What the task asks: Each line from the start of the data below through the one containing "1.01, .004).obj('handle', 'brushed steel', d)" must be reproduced exactly.

---------- Collected material ----------

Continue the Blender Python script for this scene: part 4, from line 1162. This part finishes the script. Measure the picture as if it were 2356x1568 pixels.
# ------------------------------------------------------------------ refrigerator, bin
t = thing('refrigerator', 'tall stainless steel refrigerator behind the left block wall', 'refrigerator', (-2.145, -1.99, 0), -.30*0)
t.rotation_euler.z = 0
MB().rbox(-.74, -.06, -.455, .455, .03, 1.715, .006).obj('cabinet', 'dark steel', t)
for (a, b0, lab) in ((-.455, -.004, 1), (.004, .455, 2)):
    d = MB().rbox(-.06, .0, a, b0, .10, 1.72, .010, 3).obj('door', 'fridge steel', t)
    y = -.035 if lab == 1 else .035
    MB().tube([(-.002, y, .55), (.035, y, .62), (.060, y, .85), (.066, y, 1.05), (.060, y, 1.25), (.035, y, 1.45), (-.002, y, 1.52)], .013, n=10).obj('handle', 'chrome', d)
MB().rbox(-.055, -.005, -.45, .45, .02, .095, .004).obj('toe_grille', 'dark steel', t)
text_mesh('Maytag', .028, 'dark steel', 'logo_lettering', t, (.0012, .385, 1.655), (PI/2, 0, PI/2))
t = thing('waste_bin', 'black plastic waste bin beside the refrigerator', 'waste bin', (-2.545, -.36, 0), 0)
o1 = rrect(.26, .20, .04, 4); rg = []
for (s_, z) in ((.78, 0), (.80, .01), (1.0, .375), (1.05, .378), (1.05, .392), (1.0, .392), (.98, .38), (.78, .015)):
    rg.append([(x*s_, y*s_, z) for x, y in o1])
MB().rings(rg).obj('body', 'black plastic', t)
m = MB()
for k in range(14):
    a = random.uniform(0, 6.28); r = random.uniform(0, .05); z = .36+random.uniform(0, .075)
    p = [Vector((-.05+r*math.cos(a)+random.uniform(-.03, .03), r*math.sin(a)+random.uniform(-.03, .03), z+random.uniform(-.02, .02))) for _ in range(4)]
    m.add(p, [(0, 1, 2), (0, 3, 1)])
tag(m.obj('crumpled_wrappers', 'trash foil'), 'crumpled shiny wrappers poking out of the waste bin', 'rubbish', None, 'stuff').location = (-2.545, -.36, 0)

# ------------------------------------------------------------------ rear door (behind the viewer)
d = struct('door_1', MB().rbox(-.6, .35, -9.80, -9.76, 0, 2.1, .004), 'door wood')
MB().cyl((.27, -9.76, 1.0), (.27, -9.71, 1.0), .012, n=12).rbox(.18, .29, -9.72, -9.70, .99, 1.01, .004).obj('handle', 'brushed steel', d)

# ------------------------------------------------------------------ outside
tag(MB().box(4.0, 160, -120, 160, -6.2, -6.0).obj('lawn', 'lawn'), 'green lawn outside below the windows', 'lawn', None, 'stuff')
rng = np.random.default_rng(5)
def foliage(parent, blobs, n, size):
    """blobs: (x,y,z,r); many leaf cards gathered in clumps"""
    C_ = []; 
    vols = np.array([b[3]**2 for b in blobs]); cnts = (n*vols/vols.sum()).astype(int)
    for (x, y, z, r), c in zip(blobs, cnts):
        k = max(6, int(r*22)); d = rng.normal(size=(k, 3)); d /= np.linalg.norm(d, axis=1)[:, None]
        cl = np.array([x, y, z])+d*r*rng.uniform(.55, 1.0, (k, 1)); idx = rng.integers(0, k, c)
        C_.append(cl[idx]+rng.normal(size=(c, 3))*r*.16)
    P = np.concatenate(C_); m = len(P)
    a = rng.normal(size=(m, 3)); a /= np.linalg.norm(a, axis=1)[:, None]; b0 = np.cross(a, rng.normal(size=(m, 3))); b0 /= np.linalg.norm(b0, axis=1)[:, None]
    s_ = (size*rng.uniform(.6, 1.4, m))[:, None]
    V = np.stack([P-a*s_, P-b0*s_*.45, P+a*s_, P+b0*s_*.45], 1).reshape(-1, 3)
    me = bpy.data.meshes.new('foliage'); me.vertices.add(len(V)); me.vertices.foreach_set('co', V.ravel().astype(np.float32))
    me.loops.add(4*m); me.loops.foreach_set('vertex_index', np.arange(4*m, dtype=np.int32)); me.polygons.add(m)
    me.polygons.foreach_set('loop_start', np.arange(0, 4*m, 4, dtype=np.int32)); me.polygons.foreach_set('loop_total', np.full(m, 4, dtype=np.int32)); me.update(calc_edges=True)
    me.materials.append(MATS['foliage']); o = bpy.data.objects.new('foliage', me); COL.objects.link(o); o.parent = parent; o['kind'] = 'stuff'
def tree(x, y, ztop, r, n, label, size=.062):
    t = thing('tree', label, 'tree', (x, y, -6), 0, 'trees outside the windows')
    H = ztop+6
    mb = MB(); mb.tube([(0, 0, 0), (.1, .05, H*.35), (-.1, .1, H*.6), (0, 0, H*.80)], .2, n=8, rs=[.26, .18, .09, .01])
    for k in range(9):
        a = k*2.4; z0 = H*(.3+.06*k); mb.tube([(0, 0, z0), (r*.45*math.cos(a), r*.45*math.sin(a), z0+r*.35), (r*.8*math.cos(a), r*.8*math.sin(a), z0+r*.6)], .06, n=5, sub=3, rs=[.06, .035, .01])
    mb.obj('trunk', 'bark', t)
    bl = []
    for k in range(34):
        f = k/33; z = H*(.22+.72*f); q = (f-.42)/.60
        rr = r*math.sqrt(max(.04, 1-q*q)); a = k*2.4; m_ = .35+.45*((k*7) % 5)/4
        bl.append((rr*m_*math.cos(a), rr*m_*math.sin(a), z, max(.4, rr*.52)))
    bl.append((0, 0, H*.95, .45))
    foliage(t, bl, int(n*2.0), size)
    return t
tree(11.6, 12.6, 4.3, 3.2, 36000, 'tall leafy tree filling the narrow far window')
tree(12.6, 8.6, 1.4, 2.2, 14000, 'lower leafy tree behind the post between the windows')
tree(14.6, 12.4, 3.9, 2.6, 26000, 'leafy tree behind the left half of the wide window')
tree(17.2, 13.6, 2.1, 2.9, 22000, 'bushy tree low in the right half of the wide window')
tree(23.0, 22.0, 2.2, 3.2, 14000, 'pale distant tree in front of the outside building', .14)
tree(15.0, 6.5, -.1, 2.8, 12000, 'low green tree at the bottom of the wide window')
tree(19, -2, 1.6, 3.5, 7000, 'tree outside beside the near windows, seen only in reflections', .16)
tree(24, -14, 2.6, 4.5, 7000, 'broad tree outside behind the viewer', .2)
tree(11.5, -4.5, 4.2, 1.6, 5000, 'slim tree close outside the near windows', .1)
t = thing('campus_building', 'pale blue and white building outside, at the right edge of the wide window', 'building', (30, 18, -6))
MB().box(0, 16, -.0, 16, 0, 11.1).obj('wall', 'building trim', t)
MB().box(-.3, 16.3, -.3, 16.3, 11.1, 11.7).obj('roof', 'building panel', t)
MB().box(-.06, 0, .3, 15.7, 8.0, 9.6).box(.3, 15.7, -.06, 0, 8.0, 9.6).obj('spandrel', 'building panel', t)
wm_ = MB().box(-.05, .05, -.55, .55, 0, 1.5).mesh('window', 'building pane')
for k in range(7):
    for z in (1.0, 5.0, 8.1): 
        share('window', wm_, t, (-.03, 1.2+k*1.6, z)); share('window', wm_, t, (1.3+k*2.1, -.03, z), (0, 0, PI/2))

----------

Result:
Continue the Blender Python script for this scene: part 4, from line 1162. This part finishes the script. Measure the picture as if it were 2356x1568 pixels.
# ------------------------------------------------------------------ refrigerator, bin
t = thing('refrigerator', 'tall stainless steel refrigerator behind the left block wall', 'refrigerator', (-2.145, -1.99, 0), -.30*0)
t.rotation_euler.z = 0
MB().rbox(-.74, -.06, -.455, .455, .03, 1.715, .006).obj('cabinet', 'dark steel', t)
for (a, b0, lab) in ((-.455, -.004, 1), (.004, .455, 2)):
    d = MB().rbox(-.06, .0, a, b0, .10, 1.72, .010, 3).obj('door', 'fridge steel', t)
    y = -.035 if lab == 1 else .035
    MB().tube([(-.002, y, .55), (.035, y, .62), (.060, y, .85), (.066, y, 1.05), (.060, y, 1.25), (.035, y, 1.45), (-.002, y, 1.52)], .013, n=10).obj('handle', 'chrome', d)
MB().rbox(-.055, -.005, -.45, .45, .02, .095, .004).obj('toe_grille', 'dark steel', t)
text_mesh('Maytag', .028, 'dark steel', 'logo_lettering', t, (.0012, .385, 1.655), (PI/2, 0, PI/2))
t = thing('waste_bin', 'black plastic waste bin beside the refrigerator', 'waste bin', (-2.545, -.36, 0), 0)
o1 = rrect(.26, .20, .04, 4); rg = []
for (s_, z) in ((.78, 0), (.80, .01), (1.0, .375), (1.05, .378), (1.05, .392), (1.0, .392), (.98, .38), (.78, .015)):
    rg.append([(x*s_, y*s_, z) for x, y in o1])
MB().rings(rg).obj('body', 'black plastic', t)
m = MB()
for k in range(14):
    a = random.uniform(0, 6.28); r = random.uniform(0, .05); z = .36+random.uniform(0, .075)
    p = [Vector((-.05+r*math.cos(a)+random.uniform(-.03, .03), r*math.sin(a)+random.uniform(-.03, .03), z+random.uniform(-.02, .02))) for _ in range(4)]
    m.add(p, [(0, 1, 2), (0, 3, 1)])
tag(m.obj('crumpled_wrappers', 'trash foil'), 'crumpled shiny wrappers poking out of the waste bin', 'rubbish', None, 'stuff').location = (-2.545, -.36, 0)

# ------------------------------------------------------------------ rear door (behind the viewer)
d = struct('door_1', MB().rbox(-.6, .35, -9.80, -9.76, 0, 2.1, .004), 'door wood')
MB().cyl((.27, -9.76, 1.0), (.27, -9.71, 1.0), .012, n=12).rbox(.18, .29, -9.72, -9.70, .99, 1.01, .004).obj('handle', 'brushed steel', d)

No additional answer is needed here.